Two years ago, a top-of-the-scale twister tore a miles-long path through the Oklahoma City suburb of Moore and turned Wheeler’s son’s school to rubble. That’s when he installed a small underground shelter in his garage. Now the family regularly drills on what to do if the skies turn ominous.
“We’ve done some dry runs before the spring. I made the kids go down there by themselves, and we’ve done the same thing with me, the wife and the kids, all together,” Wheeler, a fifth-grade teacher whose family has survived two deadly tornadoes, said Friday.
The Wheeler family retreated underground nearly a dozen times Wednesday night, when powerful storms that rumbled across the southern Plains produced more than 50 tornadoes.
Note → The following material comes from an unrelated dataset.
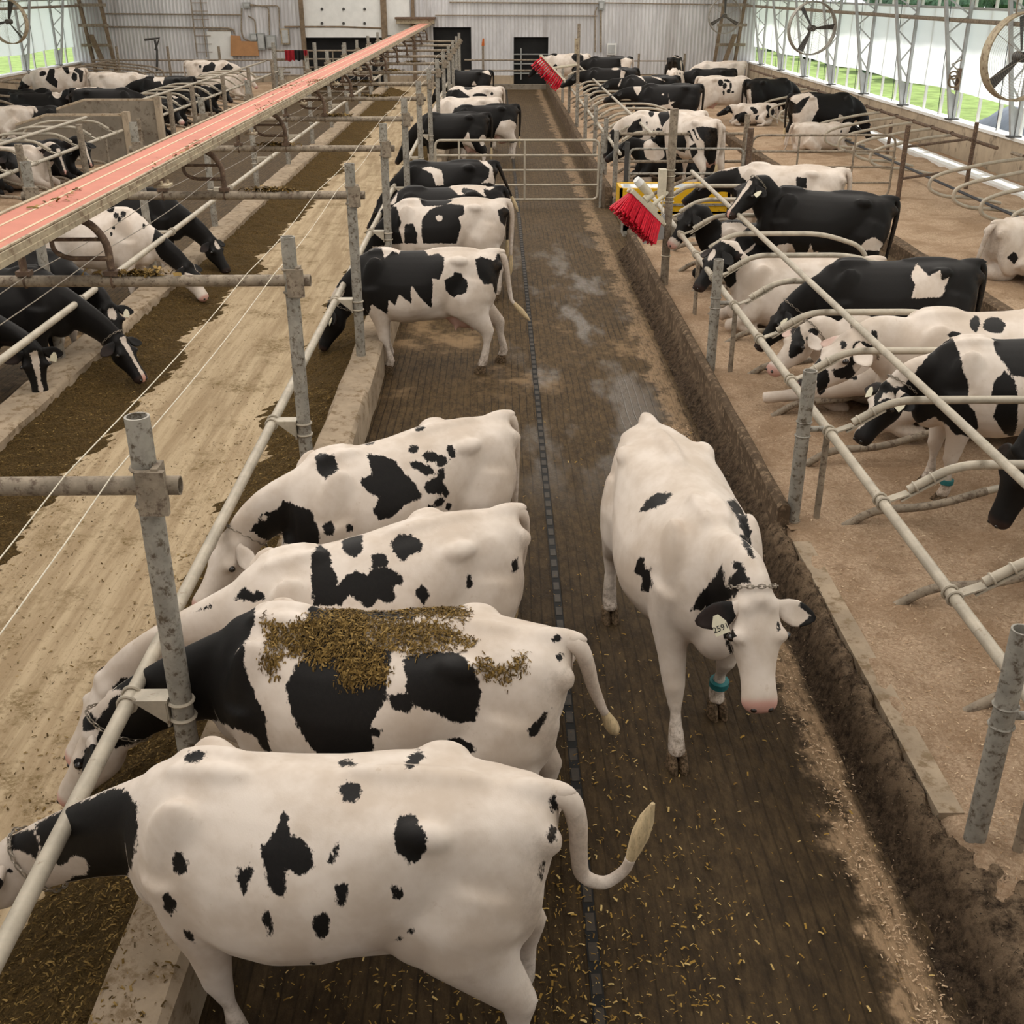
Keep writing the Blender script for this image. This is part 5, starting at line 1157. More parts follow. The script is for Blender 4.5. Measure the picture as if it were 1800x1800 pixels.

The menacing clouds had barely vanished before forecasters began warning of another system that could produce even more violent twisters through the weekend in parts of Kansas, Oklahoma and North Texas.
“We’re going to see storms that present the risk of a full gamut of severe weather,” including large hail, high winds and tornadoes, said Todd Lindley, a meteorologist with the National Weather Service.